--- Data lines ---
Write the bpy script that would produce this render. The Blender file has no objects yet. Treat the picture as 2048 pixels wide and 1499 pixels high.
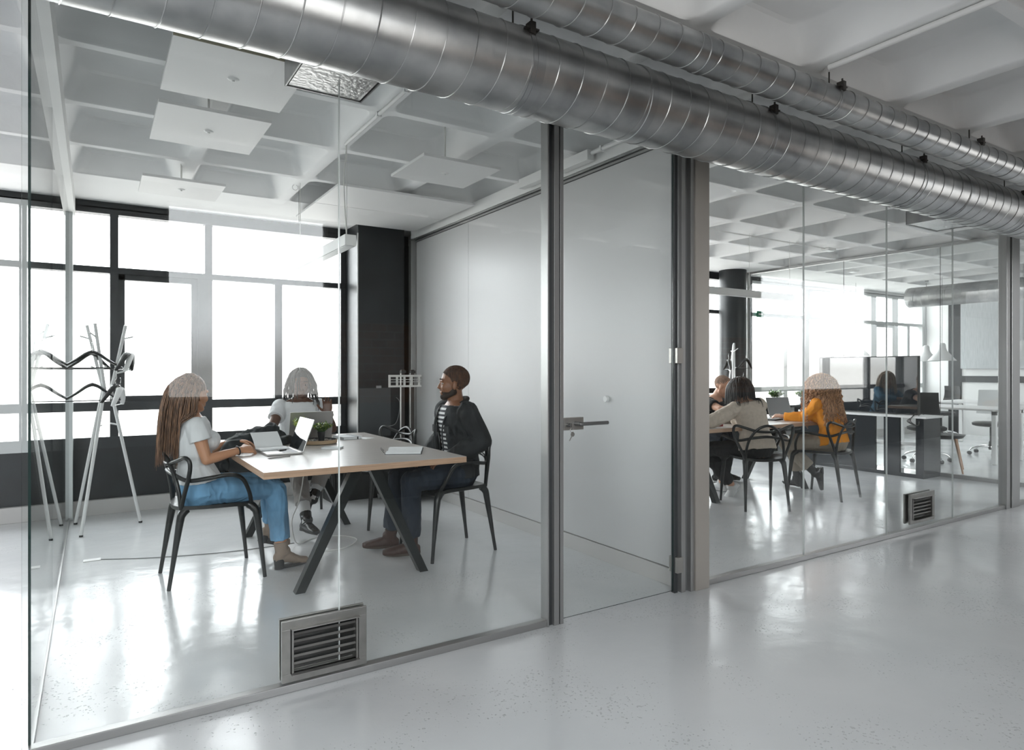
import bpy, bmesh, math, random
from mathutils import Vector, Matrix, Euler, noise
random.seed(7)
PI = math.pi
S = bpy.context.scene
COL = S.collection

# ------------------------------------------------------------------ camera
CAMH = 1.28
cam_d = bpy.data.cameras.new('camera')
cam = bpy.data.objects.new('camera', cam_d)
COL.objects.link(cam)
cam.location = (0, 0, CAMH)
cam.rotation_euler = (PI / 2, 0, -math.radians(32.4))
cam_d.sensor_fit = 'HORIZONTAL'
cam_d.sensor_width = 36.0
cam_d.lens = 1318.0 / 2048.0 * 36.0
cam_d.shift_y = -12.5 / 2048.0
cam_d.clip_start = 0.02
cam_d.clip_end = 200
S.camera = cam

# ------------------------------------------------------------------ world: an even white overcast sky
W = bpy.data.worlds.new('overcast_sky')
S.world = W
W.use_nodes = True
wn = W.node_tree.nodes
bgn = wn['Background']
tc = wn.new('ShaderNodeTexCoord'); sp = wn.new('ShaderNodeSeparateXYZ'); cr = wn.new('ShaderNodeValToRGB')
W.node_tree.links.new(tc.outputs['Generated'], sp.inputs[0])
W.node_tree.links.new(sp.outputs['Z'], cr.inputs[0])
cr.color_ramp.elements[0].position = 0.0; cr.color_ramp.elements[0].color = (0.40, 0.395, 0.385, 1)   # hazy ground below the horizon
cr.color_ramp.elements[1].position = 0.06; cr.color_ramp.elements[1].color = (0.95, 0.975, 1.0, 1)
W.node_tree.links.new(cr.outputs[0], bgn.inputs['Color'])
SKY = 4.4
bgn.inputs['Strength'].default_value = SKY
W.cycles.sampling_method = 'MANUAL'
W.cycles.sample_map_resolution = 64

def portal(name, loc, rot, sx, sy):
    l = bpy.data.lights.new(name, 'AREA'); l.shape = 'RECTANGLE'; l.size = sx; l.size_y = sy
    l.cycles.is_portal = True
    o = bpy.data.objects.new(name, l); COL.objects.link(o); o.location = loc; o.rotation_euler = rot
portal('daylight_portal', (5.6, 7.10, 1.66), (-PI / 2, 0, 0), 18.0, 2.1)
portal('daylight_portal', (1.18, -0.93, 1.84), (PI / 2, 0, 0), 1.34, 1.66)
portal('daylight_portal', (9.61, -0.93, 1.80), (PI / 2, 0, 0), 2.9, 1.75)
portal('daylight_portal', (-2.6, -0.93, 1.84), (PI / 2, 0, 0), 3.9, 1.66)  # serves the added, unseen window that brightens the corridor

vs = S.view_settings
S.display_settings.display_device = 'sRGB'
vs.view_transform = 'Standard'; vs.look = 'None'; vs.gamma = 1.0; vs.use_curve_mapping = False
vs.exposure = 1.40
cy = S.cycles
cy.use_denoising = True
cy.max_bounces = 9; cy.diffuse_bounces = 5; cy.glossy_bounces = 5; cy.transmission_bounces = 6
cy.transparent_max_bounces = 24
cy.caustics_reflective = False; cy.caustics_refractive = False
cy.sample_clamp_indirect = 6.0
cy.use_adaptive_sampling = True; cy.adaptive_threshold = 0.02

# ------------------------------------------------------------------ materials
MATS = {}
def nodes_of(name):
    m = bpy.data.materials.new(name); m.use_nodes = True
    return m, m.node_tree.nodes, m.node_tree.links, m.node_tree.nodes['Principled BSDF']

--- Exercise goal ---
Transcribe all the lines above exactly, apart from the pictures.

--- Answer to the exercise ---
Write the bpy script that would produce this render. The Blender file has no objects yet. Treat the picture as 2048 pixels wide and 1499 pixels high.
import bpy, bmesh, math, random
from mathutils import Vector, Matrix, Euler, noise
random.seed(7)
PI = math.pi
S = bpy.context.scene
COL = S.collection

# ------------------------------------------------------------------ camera
CAMH = 1.28
cam_d = bpy.data.cameras.new('camera')
cam = bpy.data.objects.new('camera', cam_d)
COL.objects.link(cam)
cam.location = (0, 0, CAMH)
cam.rotation_euler = (PI / 2, 0, -math.radians(32.4))
cam_d.sensor_fit = 'HORIZONTAL'
cam_d.sensor_width = 36.0
cam_d.lens = 1318.0 / 2048.0 * 36.0
cam_d.shift_y = -12.5 / 2048.0
cam_d.clip_start = 0.02
cam_d.clip_end = 200
S.camera = cam

# ------------------------------------------------------------------ world: an even white overcast sky
W = bpy.data.worlds.new('overcast_sky')
S.world = W
W.use_nodes = True
wn = W.node_tree.nodes
bgn = wn['Background']
tc = wn.new('ShaderNodeTexCoord'); sp = wn.new('ShaderNodeSeparateXYZ'); cr = wn.new('ShaderNodeValToRGB')
W.node_tree.links.new(tc.outputs['Generated'], sp.inputs[0])
W.node_tree.links.new(sp.outputs['Z'], cr.inputs[0])
cr.color_ramp.elements[0].position = 0.0; cr.color_ramp.elements[0].color = (0.40, 0.395, 0.385, 1)   # hazy ground below the horizon
cr.color_ramp.elements[1].position = 0.06; cr.color_ramp.elements[1].color = (0.95, 0.975, 1.0, 1)
W.node_tree.links.new(cr.outputs[0], bgn.inputs['Color'])
SKY = 4.4
bgn.inputs['Strength'].default_value = SKY
W.cycles.sampling_method = 'MANUAL'
W.cycles.sample_map_resolution = 64

def portal(name, loc, rot, sx, sy):
    l = bpy.data.lights.new(name, 'AREA'); l.shape = 'RECTANGLE'; l.size = sx; l.size_y = sy
    l.cycles.is_portal = True
    o = bpy.data.objects.new(name, l); COL.objects.link(o); o.location = loc; o.rotation_euler = rot
portal('daylight_portal', (5.6, 7.10, 1.66), (-PI / 2, 0, 0), 18.0, 2.1)
portal('daylight_portal', (1.18, -0.93, 1.84), (PI / 2, 0, 0), 1.34, 1.66)
portal('daylight_portal', (9.61, -0.93, 1.80), (PI / 2, 0, 0), 2.9, 1.75)
portal('daylight_portal', (-2.6, -0.93, 1.84), (PI / 2, 0, 0), 3.9, 1.66)  # serves the added, unseen window that brightens the corridor

vs = S.view_settings
S.display_settings.display_device = 'sRGB'
vs.view_transform = 'Standard'; vs.look = 'None'; vs.gamma = 1.0; vs.use_curve_mapping = False
vs.exposure = 1.40
cy = S.cycles
cy.use_denoising = True
cy.max_bounces = 9; cy.diffuse_bounces = 5; cy.glossy_bounces = 5; cy.transmission_bounces = 6
cy.transparent_max_bounces = 24
cy.caustics_reflective = False; cy.caustics_refractive = False
cy.sample_clamp_indirect = 6.0
cy.use_adaptive_sampling = True; cy.adaptive_threshold = 0.02

# ------------------------------------------------------------------ materials
MATS = {}
def nodes_of(name):
    m = bpy.data.materials.new(name); m.use_nodes = True
    return m, m.node_tree.nodes, m.node_tree.links, m.node_tree.nodes['Principled BSDF']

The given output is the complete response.